Lesson Description
The "Partial Rebuilds" Lesson is part of the full, Enterprise UI Development: Microfrontends, Testing, & Code Quality course featured in this preview video. Here's what you'd learn in this lesson:
Steve continues to demonstrate how a build system can optimize development by only rebuilding what is necessary. Turborepo is agnostic to build tools and works by checking outputs and triggering builds based on changes, leveraging npm scripts and workspaces.
Transcript from the "Partial Rebuilds" Lesson
[00:00:00]
>> Steve Kinney: Let's demonstrate. Like I could, this is originally supposed to be an assignment, you could all change a file and watch it happen too. But let's demonstrate. Let me look at that cheat sheet of what's like, what's somewhere in the middle. Is this the one where I had to, yeah, here we have the graph.
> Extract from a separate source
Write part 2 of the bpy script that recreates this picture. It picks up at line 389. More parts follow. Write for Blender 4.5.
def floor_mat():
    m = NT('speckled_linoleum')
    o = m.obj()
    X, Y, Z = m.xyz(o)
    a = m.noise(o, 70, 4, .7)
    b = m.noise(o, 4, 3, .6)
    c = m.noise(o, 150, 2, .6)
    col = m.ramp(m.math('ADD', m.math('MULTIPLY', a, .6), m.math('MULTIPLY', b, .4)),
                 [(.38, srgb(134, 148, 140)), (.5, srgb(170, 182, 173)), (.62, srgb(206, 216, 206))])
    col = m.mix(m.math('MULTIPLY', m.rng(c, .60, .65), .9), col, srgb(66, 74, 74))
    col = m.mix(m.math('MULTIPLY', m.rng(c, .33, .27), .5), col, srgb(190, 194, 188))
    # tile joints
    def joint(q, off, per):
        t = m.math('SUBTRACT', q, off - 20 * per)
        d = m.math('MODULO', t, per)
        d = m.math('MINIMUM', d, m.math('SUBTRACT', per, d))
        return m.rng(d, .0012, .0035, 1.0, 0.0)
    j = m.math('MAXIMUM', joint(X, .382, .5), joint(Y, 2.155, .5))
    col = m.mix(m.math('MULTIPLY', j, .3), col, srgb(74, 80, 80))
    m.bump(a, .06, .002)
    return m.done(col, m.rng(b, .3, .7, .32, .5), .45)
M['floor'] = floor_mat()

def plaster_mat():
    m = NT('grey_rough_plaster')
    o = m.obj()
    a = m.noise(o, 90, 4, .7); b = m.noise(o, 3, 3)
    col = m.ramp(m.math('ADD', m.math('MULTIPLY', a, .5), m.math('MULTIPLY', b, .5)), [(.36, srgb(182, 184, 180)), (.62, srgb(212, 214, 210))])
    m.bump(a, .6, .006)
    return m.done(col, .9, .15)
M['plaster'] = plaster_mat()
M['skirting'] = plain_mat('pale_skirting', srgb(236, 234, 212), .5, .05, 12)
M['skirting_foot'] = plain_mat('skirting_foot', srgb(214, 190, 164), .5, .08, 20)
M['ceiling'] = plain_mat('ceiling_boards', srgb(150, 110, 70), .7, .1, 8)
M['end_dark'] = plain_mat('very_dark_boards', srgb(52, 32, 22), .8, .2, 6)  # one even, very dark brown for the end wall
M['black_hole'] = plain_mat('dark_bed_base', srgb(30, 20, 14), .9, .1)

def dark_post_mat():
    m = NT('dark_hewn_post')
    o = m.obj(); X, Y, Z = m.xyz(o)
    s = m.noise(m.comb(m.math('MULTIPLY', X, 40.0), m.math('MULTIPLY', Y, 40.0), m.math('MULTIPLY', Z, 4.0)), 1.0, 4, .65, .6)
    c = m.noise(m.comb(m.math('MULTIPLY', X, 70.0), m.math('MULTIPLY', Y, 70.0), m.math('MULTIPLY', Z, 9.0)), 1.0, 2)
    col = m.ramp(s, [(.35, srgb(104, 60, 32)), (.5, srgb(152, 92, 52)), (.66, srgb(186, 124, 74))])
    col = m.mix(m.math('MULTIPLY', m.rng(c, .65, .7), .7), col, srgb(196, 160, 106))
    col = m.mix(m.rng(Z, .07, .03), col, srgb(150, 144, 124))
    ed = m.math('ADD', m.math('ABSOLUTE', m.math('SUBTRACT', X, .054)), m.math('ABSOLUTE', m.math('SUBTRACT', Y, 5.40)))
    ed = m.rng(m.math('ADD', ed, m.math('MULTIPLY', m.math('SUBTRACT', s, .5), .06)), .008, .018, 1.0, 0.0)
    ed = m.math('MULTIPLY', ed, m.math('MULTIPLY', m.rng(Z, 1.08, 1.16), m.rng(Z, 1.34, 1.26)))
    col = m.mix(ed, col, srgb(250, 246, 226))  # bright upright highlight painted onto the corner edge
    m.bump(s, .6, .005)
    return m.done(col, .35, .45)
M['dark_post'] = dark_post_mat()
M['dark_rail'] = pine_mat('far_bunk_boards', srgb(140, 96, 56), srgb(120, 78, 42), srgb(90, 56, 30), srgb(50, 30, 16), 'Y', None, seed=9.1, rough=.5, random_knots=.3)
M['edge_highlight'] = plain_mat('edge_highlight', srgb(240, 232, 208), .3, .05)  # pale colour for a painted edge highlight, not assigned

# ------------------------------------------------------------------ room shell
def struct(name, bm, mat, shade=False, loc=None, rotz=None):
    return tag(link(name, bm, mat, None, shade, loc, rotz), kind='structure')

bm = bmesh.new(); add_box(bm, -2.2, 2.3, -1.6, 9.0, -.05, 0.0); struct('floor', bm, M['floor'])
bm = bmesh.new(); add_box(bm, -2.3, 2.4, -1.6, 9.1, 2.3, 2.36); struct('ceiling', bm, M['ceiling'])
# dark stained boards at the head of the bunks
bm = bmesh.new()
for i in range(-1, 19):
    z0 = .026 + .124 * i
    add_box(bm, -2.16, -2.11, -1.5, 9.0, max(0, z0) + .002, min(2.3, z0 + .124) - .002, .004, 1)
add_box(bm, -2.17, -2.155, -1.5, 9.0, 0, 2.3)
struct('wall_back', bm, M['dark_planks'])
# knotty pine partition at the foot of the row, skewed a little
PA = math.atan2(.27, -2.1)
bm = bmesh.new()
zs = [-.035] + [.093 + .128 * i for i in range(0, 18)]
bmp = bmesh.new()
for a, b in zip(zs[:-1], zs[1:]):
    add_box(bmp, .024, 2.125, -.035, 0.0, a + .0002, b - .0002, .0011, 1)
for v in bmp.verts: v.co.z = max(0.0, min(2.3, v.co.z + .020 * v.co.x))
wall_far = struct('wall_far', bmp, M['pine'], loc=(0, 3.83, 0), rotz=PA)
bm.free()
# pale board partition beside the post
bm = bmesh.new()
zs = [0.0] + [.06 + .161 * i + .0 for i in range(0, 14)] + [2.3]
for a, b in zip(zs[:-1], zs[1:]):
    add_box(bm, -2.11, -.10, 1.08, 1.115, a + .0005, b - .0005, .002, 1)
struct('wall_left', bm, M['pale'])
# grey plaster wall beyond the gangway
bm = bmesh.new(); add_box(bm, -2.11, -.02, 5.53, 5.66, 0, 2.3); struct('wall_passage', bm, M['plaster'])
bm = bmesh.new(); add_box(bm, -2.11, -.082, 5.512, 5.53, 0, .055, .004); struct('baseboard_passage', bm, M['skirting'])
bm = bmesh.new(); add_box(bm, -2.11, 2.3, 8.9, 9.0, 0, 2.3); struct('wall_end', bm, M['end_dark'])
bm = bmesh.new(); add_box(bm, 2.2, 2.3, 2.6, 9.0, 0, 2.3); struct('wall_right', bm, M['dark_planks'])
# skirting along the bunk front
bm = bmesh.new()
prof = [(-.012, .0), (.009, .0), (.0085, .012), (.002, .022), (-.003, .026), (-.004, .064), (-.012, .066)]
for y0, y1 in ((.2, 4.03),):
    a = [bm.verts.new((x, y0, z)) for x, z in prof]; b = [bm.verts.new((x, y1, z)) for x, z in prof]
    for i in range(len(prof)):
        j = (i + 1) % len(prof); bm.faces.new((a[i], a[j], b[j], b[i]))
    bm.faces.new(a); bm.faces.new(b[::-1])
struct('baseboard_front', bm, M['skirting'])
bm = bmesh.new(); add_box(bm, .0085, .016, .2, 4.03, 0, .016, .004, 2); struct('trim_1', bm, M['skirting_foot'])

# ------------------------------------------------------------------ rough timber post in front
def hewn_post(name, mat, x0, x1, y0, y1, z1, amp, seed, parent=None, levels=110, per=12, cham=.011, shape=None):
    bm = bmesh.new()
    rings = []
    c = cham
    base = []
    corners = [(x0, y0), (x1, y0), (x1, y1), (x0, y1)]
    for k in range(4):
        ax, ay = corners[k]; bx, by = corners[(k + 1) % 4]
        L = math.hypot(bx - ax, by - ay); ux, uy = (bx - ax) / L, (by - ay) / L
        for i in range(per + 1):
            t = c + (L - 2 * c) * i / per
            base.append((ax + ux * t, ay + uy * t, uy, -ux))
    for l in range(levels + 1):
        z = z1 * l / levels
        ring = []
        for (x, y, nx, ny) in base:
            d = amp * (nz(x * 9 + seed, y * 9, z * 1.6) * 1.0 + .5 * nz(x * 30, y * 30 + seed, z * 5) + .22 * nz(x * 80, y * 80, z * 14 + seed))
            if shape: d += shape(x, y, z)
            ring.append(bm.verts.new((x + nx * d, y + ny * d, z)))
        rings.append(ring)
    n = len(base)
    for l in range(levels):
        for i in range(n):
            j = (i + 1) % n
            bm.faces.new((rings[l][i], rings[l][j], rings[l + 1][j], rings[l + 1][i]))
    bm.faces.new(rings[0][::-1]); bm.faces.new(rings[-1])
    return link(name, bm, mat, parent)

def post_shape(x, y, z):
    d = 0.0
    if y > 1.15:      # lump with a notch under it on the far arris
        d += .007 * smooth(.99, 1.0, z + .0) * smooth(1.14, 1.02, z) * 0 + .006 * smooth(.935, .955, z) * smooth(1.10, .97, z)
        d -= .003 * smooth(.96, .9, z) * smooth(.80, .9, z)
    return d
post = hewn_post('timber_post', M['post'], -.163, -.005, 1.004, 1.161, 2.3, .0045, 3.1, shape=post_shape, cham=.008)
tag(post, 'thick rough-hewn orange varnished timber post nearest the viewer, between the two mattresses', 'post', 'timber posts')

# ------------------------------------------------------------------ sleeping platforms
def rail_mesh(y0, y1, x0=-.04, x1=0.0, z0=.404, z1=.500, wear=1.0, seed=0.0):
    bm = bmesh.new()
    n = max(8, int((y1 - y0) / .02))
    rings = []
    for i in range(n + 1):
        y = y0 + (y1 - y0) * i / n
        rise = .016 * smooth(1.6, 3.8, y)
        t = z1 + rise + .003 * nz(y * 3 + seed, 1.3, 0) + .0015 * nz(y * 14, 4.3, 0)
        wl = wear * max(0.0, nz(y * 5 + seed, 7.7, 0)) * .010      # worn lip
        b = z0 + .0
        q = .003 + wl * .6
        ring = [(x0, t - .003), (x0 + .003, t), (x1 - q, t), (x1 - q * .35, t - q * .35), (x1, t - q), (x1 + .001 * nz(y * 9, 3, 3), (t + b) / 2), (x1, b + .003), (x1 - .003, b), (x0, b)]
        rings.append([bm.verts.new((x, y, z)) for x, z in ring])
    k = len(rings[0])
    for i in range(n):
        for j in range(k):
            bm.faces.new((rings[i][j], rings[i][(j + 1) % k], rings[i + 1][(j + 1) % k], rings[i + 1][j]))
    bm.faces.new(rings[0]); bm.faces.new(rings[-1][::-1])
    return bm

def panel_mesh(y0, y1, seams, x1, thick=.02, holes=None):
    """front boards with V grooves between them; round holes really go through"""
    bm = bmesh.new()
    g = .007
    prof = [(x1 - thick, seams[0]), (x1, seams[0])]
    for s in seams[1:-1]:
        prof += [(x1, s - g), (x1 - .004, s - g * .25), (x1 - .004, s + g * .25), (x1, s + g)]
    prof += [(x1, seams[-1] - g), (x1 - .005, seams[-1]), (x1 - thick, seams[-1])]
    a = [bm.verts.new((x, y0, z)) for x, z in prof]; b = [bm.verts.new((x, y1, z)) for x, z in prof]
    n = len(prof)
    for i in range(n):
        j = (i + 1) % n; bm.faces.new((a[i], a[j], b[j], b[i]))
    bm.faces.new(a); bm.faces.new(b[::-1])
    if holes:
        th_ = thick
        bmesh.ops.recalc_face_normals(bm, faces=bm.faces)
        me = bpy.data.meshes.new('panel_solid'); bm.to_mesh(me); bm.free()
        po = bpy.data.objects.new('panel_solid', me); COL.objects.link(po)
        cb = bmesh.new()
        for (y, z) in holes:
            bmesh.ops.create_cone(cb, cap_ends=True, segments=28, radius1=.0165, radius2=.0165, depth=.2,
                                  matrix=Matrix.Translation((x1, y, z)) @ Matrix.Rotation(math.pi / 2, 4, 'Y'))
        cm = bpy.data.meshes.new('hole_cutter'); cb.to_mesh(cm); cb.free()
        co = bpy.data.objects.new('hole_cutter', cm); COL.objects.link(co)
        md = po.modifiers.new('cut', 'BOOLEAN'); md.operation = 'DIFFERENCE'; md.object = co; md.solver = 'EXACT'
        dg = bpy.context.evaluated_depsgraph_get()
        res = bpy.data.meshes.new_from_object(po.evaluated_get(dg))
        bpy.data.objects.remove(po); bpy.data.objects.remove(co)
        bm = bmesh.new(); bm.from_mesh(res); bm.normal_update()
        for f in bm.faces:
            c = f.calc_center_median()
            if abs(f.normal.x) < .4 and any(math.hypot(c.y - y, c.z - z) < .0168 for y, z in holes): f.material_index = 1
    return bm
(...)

Let's change something in users, right, because that should only then trigger two of them.
[00:00:33]
And so we'll go in here, not a lot going on. I'm thinking, what do you feel, what do I change? When I make the fop? Why am I even asking? Like, who cares? Let's make the borders more roundy. All right, that should be enough. Right, so in this case, we didn't rebuild everything. We checked a bunch of stuff, right? Cache miss on the dashboard. You know, we, cache hit on the analytics, because that's not part of that graph.
[00:01:21]
So this time the build only took 2.4 seconds instead of the 5.2. Again, with tests, I will promise you I can pull up the PRs where I went from like a 17 minute CI/CD process to 2 minutes to the point where it's like, I shocked myself. Like I know how this works. And I was like, oh, I probably should have done that a week ago. Right. And so let's go into the shared package and again, you don't really, you could like honestly change the spelling of something.
[00:01:56]
That should be enough right there, and that should then trigger basically everything. As you can see, yeah, cache miss, cache miss, cache miss. A little bit faster just because of my computer, but like we rebuilt everything. So now you get this effectively for free and like in case you haven't felt, realized my feelings on this versus the separate repos, which I have.
[00:02:27]
I was the architect at Twilio. Just imagine how many repos that is. How sad I got. Right, like, it can get really bad. And so some of this tooling is then really, really great for that. If you're developing on your front-end application, but at the same time you need to make some changes on the shared package, and the shared package needs to, let's say build first for development, but it has a different build tool than the one that you have on the front-end.
[00:02:56]
Is there a way to specify on turbo repo like the order in which to trigger the watcher for that so that it builds? It doesn't care what your build tool is, right? It's going to look at the outputs. And it's going to run effectively the same as npm run build. Whatever npm run build calls, whether that's Vite, Webpack, a make file, some other custom script, it doesn't care.
[00:03:23]
It's just going to use, like again, it is basically just leveraging your npm scripts and your workspaces. Whatever you assigned to npm run build. Anything. It doesn't matter. It will do that first, and then outputs is where it's checking to see what that should affect. So as long as that stuff gets built to a folder somewhere, right. And like, let's say you're like, actually it never gets built to a folder, it actually gets pushed up to an S3 bucket, right?
[00:04:01]
Cheat. Like, push it up to an S3 bucket and have it like write the timestamp. You know what I mean? As long as there is some way, some file that I can check and some way to tell is this different than last time, it is completely agnostic of any of your build tools. It is, that's the nice part of it, just leveraging the built-in stuff like package.json and either npm workspaces, pnpm, but I like the pnpm ones because they're strict and like they'll hoist the dependencies and do that like resolution that we were talking about.
[00:04:35]
Npm is a little more loosey goosey, and it'll let you have like 18 and one, you know what I mean? So pnpm will like just, it'll be meaner to you in a nice way. So I think that that one is a better choice, but you can, as long as you have npm or any of those workspaces set up and you have some scripts set up in a package.json and someplace where I can check to like hash it, that's it.
[00:05:01]
So it becomes really, really powerful and you get a lot of the, yeah, the advantages that we talked about before. And then like obviously I'm writing npx turbo run build, but really what you would do next is going to package.json. And for instance, build, right? Type check is just going to be turbo run type check, turbo run lint. And now turbo repo has become completely invisible to you.
[00:05:58]
Now you can go back to your fun little world of just doing npm run build. And you got full turbo. I'm not going to lie to you, the gradient on the graphic. I shouldn't care. I should be more mature than this. Chef's kiss.